Games That Time Forgot – Sensible Soccer

by Stuart Heritage on July 21, 2005 0 Comments

SensiNostalgia is a lot of smelly old bottoms, this much we know. Sure, stuff was brilliant when you were a kid, but just because you liked it when you were a young’un doesn’t mean it’s any good now.

Take Fingermouse – a curled up bit of paper on a man’s finger. What a rubbish idea. You liked it at the time because you knew no better. Same thing goes for computer games. Why would you spend your time playing something as obviously archaic as Pole Position when you could be throwing state-of-the-art, photo-realistic cars round tracks in Gran Turismo?

Not all games age with time though, as this week’s Game That Time Forgot will demonstrate – Sensible Soccer.

Sensible Soccer isn’t really a game that time forgot, it’s more of a
game that people lost contact with over time, though it always kept a
place in their hearts.

And that makes the new Radica Arcade Legends Plug And Play version
of Sensible Soccer the Friends Reunited of computer games. Though
people think they’re happy with their FIFA and their International
Superstar Soccer
, they can’t help but sneak back and shack up with
their first love. But has Sensi stood the test of time?

At first, the game isn’t much to look at – 22 tiny blocky men on a
vast football pitch viewed from above – ISS Pro Evolution it ain’t.

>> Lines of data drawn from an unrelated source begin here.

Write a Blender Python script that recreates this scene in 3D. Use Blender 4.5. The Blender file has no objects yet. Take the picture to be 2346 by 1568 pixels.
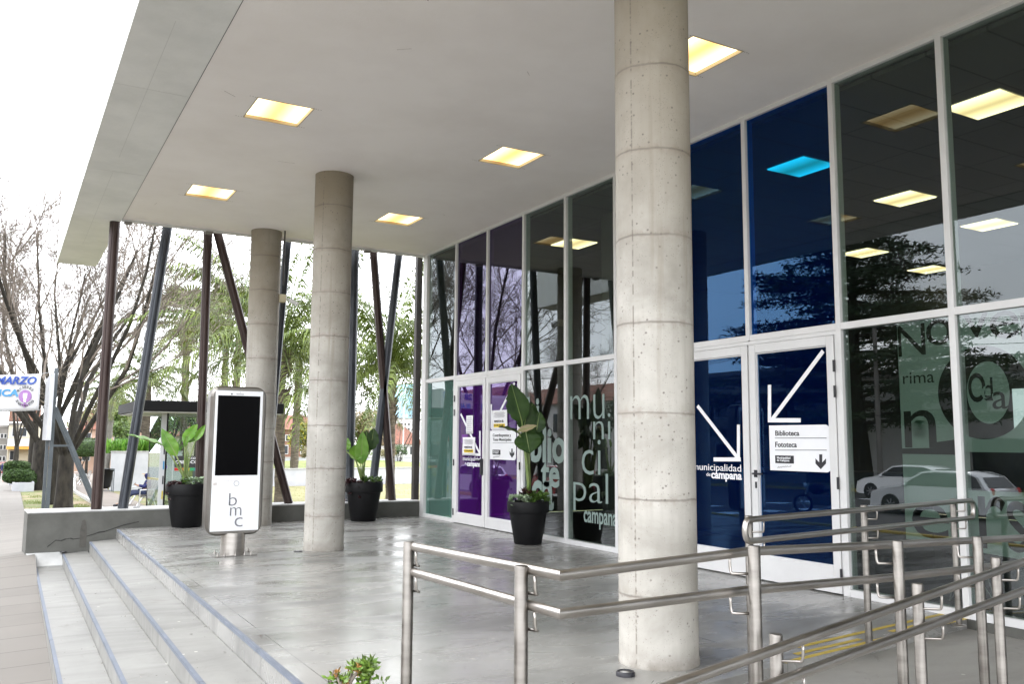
import bpy, math, random
from mathutils import Vector, Matrix
R_ = math.radians
random.seed(7)
sc = bpy.context.scene
col = sc.collection

# ------------------------------------------------------------------ camera
# surveyed frame: +Y runs along the glass front (away), +X is into the building, Z up, terrace floor z = 0
CX, CY, FPX = 1173.0, 784.0, 2000.0
def _n(v): return Vector(v).normalized()
_Y = _n(((5 - CX) / FPX, -(1004 - CY) / FPX, -1))
_V = _n(((1310 - CX) / FPX, 18000 / FPX, -1))
_Z = (_V - _V.dot(_Y) * _Y).normalized()
_X = _Y.cross(_Z)
RM = Matrix((_X, _Y, _Z))
CAM = Vector((0, 0, 1.5))
cam_d = bpy.data.cameras.new('camera'); cam = bpy.data.objects.new('camera', cam_d); col.objects.link(cam)
cam_d.sensor_width = 36; cam_d.lens = 36 * FPX / 2346; cam_d.clip_start = .05; cam_d.clip_end = 3000
cam.matrix_world = Matrix.Translation(CAM) @ RM.to_4x4()
sc.camera = cam
sc.render.resolution_x, sc.render.resolution_y = 1024, 685

# ------------------------------------------------------------------ sky, sun, exposure
SUN_EL, SUN_AZ = 48.0, -52.0     # azimuth from +Y towards +X
w = bpy.data.worlds.new("World"); sc.world = w; w.use_nodes = True
nt = w.node_tree; N = nt.nodes; L = nt.links
bg = N['Background']; bg.inputs['Strength'].default_value = 0.15
sky = N.new('ShaderNodeTexSky'); sky.sky_type = 'NISHITA'; sky.sun_disc = False
sky.sun_elevation = R_(SUN_EL); sky.sun_rotation = R_(SUN_AZ); sky.air_density = 1.2; sky.dust_density = 2.5
tc = N.new('ShaderNodeTexCoord'); mp = N.new('ShaderNodeMapping'); mp.inputs['Scale'].default_value = (1, 1, 3)
nz = N.new('ShaderNodeTexNoise'); nz.inputs['Scale'].default_value = 1.7; nz.inputs['Detail'].default_value = 7
rp = N.new('ShaderNodeValToRGB'); rp.color_ramp.elements[0].position = .3; rp.color_ramp.elements[0].color = (.5, .5, .5, 1)
rp.color_ramp.elements[1].position = .62; rp.color_ramp.elements[1].color = (1, 1, 1, 1)
mx = N.new('ShaderNodeMixRGB'); mx.inputs[2].default_value = (25.5, 26, 27, 1)
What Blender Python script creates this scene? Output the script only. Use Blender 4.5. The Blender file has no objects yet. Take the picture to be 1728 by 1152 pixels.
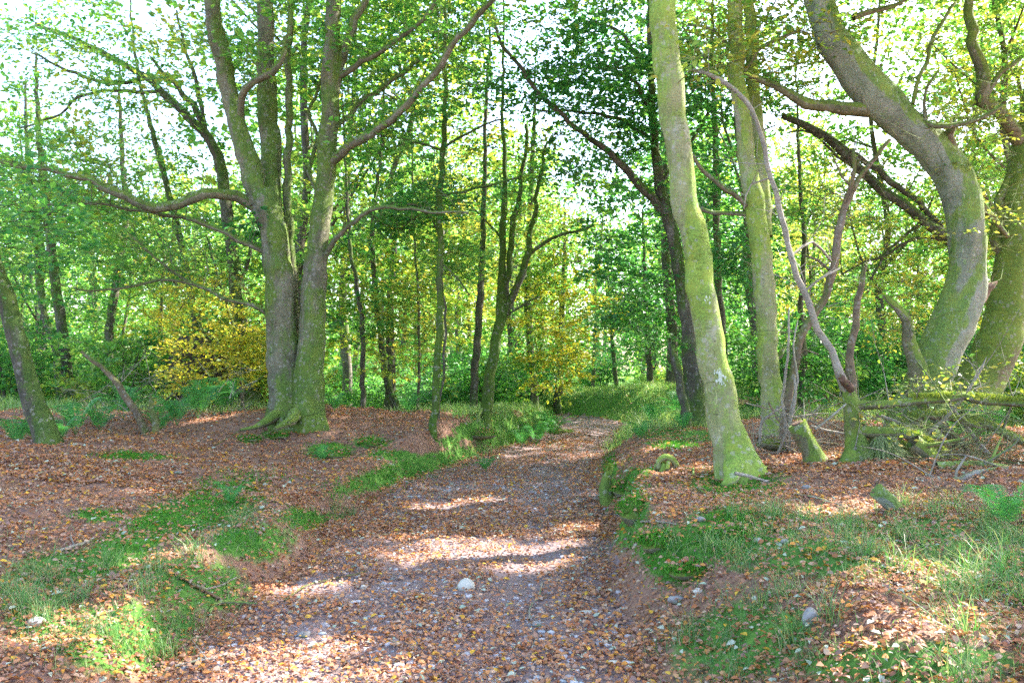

And
the crowd noise sounds like the noise a waste disposal unit makes when
you drop your watch down it. And, as the Radica has copied the
Megadrive version of the game, there’s a terrible piece of nasty
videogame music
that constantly plays underneath all the action. But
the gameplay…

Oh, the gameplay. It all rushes back to you so quickly. The
physically impossible 40-yard curling screamers, the heroic diving
headers, the ‘spinning round and round’ ball control technique. In the
13 years since Sensible Soccer was released, football games have
certainly got more realistic to look at, but they’ve lost the instant
joy
that Sensi had.

Sensible Soccer succeeded because you could see so much of the pitch
all the time. And because it was fast. And because you could beat teams
18-0. And, crucially, anybody could play it. You didn’t have to study a
manual for a month practising shoulder-pad/analogue-stick/X-button
finger contortions
. One button is all you need to pass, shoot and tackle. It was, and
still is, perfect in it’s economy.

Like most games, one player Sensi was fantastic. But two player Sensi was mindblowing.

And then there were the player names. Never one to bother with
licensing player names, Sensi is full of people called Eric Centona and
Jean-Pierre Pepin. Or you can dispense with real teams all together and
play as a Custom Team (hecklerspray recommends the team Dance Craze -
Disco is a tasty little forward).

If having a version of Sensible Soccer that plugs straight in to
your telly still doesn’t sell it, the Plug and Play comes with two
other games. Cannon Fodder – tiny men run around shooting baddies – is
worth the asking price alone. And Mega-Lo-Mania… well, we’re sure some
people like Mega-Lo-Mania.

The real draw, as we all know, is Sensible Soccer. We’ve been given a second chance to love it. And we’re not sure we can ever go back.